» **Objective**: Go through the records underneath and write each one out again exactly.

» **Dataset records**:

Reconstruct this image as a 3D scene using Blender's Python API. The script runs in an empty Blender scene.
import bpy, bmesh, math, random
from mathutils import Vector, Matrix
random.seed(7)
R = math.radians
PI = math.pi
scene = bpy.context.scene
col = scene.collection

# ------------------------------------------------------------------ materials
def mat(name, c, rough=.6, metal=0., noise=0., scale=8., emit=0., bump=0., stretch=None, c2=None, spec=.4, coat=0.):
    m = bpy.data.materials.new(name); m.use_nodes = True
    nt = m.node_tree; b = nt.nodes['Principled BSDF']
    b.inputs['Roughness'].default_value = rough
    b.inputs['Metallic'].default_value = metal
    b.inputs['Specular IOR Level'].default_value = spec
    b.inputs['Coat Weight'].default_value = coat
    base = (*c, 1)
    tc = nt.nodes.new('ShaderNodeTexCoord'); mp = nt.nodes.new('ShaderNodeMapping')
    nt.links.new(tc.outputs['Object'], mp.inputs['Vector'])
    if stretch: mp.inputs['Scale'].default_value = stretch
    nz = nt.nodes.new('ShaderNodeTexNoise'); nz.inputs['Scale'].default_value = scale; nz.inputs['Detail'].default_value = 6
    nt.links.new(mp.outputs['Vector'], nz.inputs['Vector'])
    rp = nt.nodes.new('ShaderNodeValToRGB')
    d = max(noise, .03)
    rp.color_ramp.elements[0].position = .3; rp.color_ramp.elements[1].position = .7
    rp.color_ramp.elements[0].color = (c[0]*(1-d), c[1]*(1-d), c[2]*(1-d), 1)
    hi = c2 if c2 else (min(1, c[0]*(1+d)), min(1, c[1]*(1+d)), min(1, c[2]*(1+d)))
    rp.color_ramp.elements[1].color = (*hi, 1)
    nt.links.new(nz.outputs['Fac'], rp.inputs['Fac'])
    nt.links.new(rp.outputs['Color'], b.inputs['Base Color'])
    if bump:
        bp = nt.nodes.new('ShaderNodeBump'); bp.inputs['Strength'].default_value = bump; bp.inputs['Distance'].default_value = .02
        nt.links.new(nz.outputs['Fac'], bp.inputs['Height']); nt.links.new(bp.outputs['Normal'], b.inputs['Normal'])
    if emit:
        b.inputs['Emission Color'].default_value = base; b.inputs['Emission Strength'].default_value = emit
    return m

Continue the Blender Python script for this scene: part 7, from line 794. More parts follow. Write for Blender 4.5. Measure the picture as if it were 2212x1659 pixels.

» **Exercise output**:
Reconstruct this image as a 3D scene using Blender's Python API. The script runs in an empty Blender scene.
import bpy, bmesh, math, random
from mathutils import Vector, Matrix
random.seed(7)
R = math.radians
PI = math.pi
scene = bpy.context.scene
col = scene.collection

# ------------------------------------------------------------------ materials
def mat(name, c, rough=.6, metal=0., noise=0., scale=8., emit=0., bump=0., stretch=None, c2=None, spec=.4, coat=0.):
    m = bpy.data.materials.new(name); m.use_nodes = True
    nt = m.node_tree; b = nt.nodes['Principled BSDF']
    b.inputs['Roughness'].default_value = rough
    b.inputs['Metallic'].default_value = metal
    b.inputs['Specular IOR Level'].default_value = spec
    b.inputs['Coat Weight'].default_value = coat
    base = (*c, 1)
    tc = nt.nodes.new('ShaderNodeTexCoord'); mp = nt.nodes.new('ShaderNodeMapping')
    nt.links.new(tc.outputs['Object'], mp.inputs['Vector'])
    if stretch: mp.inputs['Scale'].default_value = stretch
    nz = nt.nodes.new('ShaderNodeTexNoise'); nz.inputs['Scale'].default_value = scale; nz.inputs['Detail'].default_value = 6
    nt.links.new(mp.outputs['Vector'], nz.inputs['Vector'])
    rp = nt.nodes.new('ShaderNodeValToRGB')
    d = max(noise, .03)
    rp.color_ramp.elements[0].position = .3; rp.color_ramp.elements[1].position = .7
    rp.color_ramp.elements[0].color = (c[0]*(1-d), c[1]*(1-d), c[2]*(1-d), 1)
    hi = c2 if c2 else (min(1, c[0]*(1+d)), min(1, c[1]*(1+d)), min(1, c[2]*(1+d)))
    rp.color_ramp.elements[1].color = (*hi, 1)
    nt.links.new(nz.outputs['Fac'], rp.inputs['Fac'])
    nt.links.new(rp.outputs['Color'], b.inputs['Base Color'])
    if bump:
        bp = nt.nodes.new('ShaderNodeBump'); bp.inputs['Strength'].default_value = bump; bp.inputs['Distance'].default_value = .02
        nt.links.new(nz.outputs['Fac'], bp.inputs['Height']); nt.links.new(bp.outputs['Normal'], b.inputs['Normal'])
    if emit:
        b.inputs['Emission Color'].default_value = base; b.inputs['Emission Strength'].default_value = emit
    return m

Continue the Blender Python script for this scene: part 7, from line 794. More parts follow. Write for Blender 4.5. Measure the picture as if it were 2212x1659 pixels.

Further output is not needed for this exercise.